What the exercise asks
Skip every picture and transcribe the remaining material exactly.

Given material
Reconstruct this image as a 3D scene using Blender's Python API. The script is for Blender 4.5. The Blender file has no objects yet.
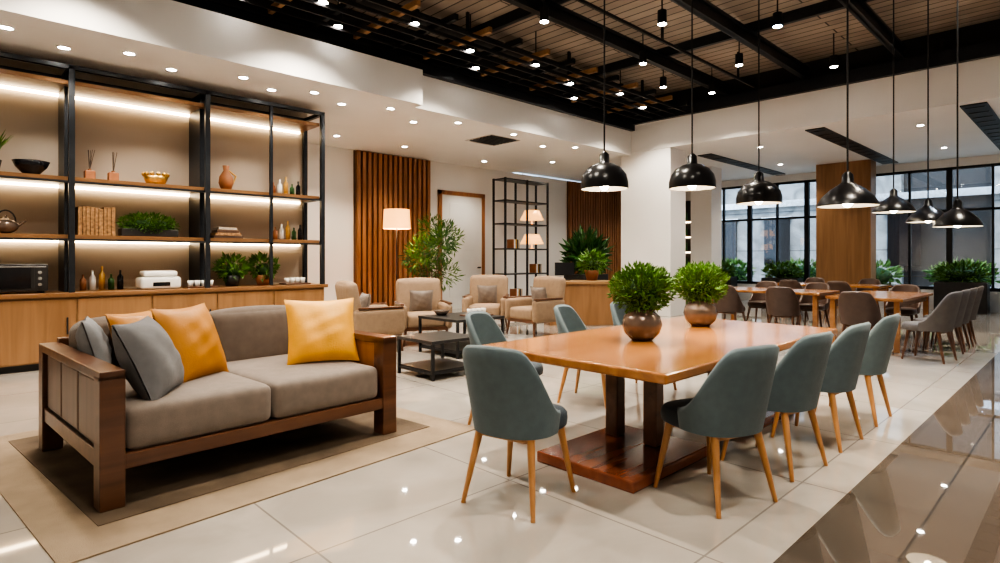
import bpy, bmesh, math, random
from mathutils import Vector, Matrix, Euler
random.seed(7)
C=bpy.context.scene.collection
PI=math.pi
try:
    bpy.context.scene.view_settings.look='AgX - High Contrast'
    bpy.context.scene.view_settings.exposure=0.2
except Exception as e: print('look',e)
# ------------------------------------------------------------------ materials
def newmat(name):
    m=bpy.data.materials.new(name); m.use_nodes=True
    nt=m.node_tree; b=nt.nodes['Principled BSDF']; return m,nt,b
def solid(name,col,rough=.5,metal=0,nscale=0,namt=.15,bump=0,bscale=200,coat=0,sheen=0):
    m,nt,b=newmat(name)
    b.inputs['Base Color'].default_value=(*col,1); b.inputs['Roughness'].default_value=rough
    b.inputs['Metallic'].default_value=metal
    b.inputs['Coat Weight'].default_value=coat; b.inputs['Sheen Weight'].default_value=sheen
    tc=nt.nodes.new('ShaderNodeTexCoord')
    if nscale:
        n=nt.nodes.new('ShaderNodeTexNoise'); n.inputs['Scale'].default_value=nscale; n.inputs['Detail'].default_value=5
        r=nt.nodes.new('ShaderNodeValToRGB')
        r.color_ramp.elements[0].position=.3; r.color_ramp.elements[1].position=.7
        r.color_ramp.elements[0].color=(*[c*(1-namt) for c in col],1)
        r.color_ramp.elements[1].color=(*[min(1,c*(1+namt)) for c in col],1)
        nt.links.new(tc.outputs['Object'],n.inputs['Vector']); nt.links.new(n.outputs['Fac'],r.inputs['Fac'])
        nt.links.new(r.outputs['Color'],b.inputs['Base Color'])
    if bump:
        n2=nt.nodes.new('ShaderNodeTexNoise'); n2.inputs['Scale'].default_value=bscale; n2.inputs['Detail'].default_value=2
        bp=nt.nodes.new('ShaderNodeBump'); bp.inputs['Strength'].default_value=bump; bp.inputs['Distance'].default_value=.01
        nt.links.new(tc.outputs['Object'],n2.inputs['Vector']); nt.links.new(n2.outputs['Fac'],bp.inputs['Height'])
        nt.links.new(bp.outputs['Normal'],b.inputs['Normal'])
    return m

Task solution
Reconstruct this image as a 3D scene using Blender's Python API. The script is for Blender 4.5. The Blender file has no objects yet.
import bpy, bmesh, math, random
from mathutils import Vector, Matrix, Euler
random.seed(7)
C=bpy.context.scene.collection
PI=math.pi
try:
    bpy.context.scene.view_settings.look='AgX - High Contrast'
    bpy.context.scene.view_settings.exposure=0.2
except Exception as e: print('look',e)
# ------------------------------------------------------------------ materials
def newmat(name):
    m=bpy.data.materials.new(name); m.use_nodes=True
    nt=m.node_tree; b=nt.nodes['Principled BSDF']; return m,nt,b
def solid(name,col,rough=.5,metal=0,nscale=0,namt=.15,bump=0,bscale=200,coat=0,sheen=0):
    m,nt,b=newmat(name)
    b.inputs['Base Color'].default_value=(*col,1); b.inputs['Roughness'].default_value=rough
    b.inputs['Metallic'].default_value=metal
    b.inputs['Coat Weight'].default_value=coat; b.inputs['Sheen Weight'].default_value=sheen
    tc=nt.nodes.new('ShaderNodeTexCoord')
    if nscale:
        n=nt.nodes.new('ShaderNodeTexNoise'); n.inputs['Scale'].default_value=nscale; n.inputs['Detail'].default_value=5
        r=nt.nodes.new('ShaderNodeValToRGB')
        r.color_ramp.elements[0].position=.3; r.color_ramp.elements[1].position=.7
        r.color_ramp.elements[0].color=(*[c*(1-namt) for c in col],1)
        r.color_ramp.elements[1].color=(*[min(1,c*(1+namt)) for c in col],1)
        nt.links.new(tc.outputs['Object'],n.inputs['Vector']); nt.links.new(n.outputs['Fac'],r.inputs['Fac'])
        nt.links.new(r.outputs['Color'],b.inputs['Base Color'])
    if bump:
        n2=nt.nodes.new('ShaderNodeTexNoise'); n2.inputs['Scale'].default_value=bscale; n2.inputs['Detail'].default_value=2
        bp=nt.nodes.new('ShaderNodeBump'); bp.inputs['Strength'].default_value=bump; bp.inputs['Distance'].default_value=.01
        nt.links.new(tc.outputs['Object'],n2.inputs['Vector']); nt.links.new(n2.outputs['Fac'],bp.inputs['Height'])
        nt.links.new(bp.outputs['Normal'],b.inputs['Normal'])
    return m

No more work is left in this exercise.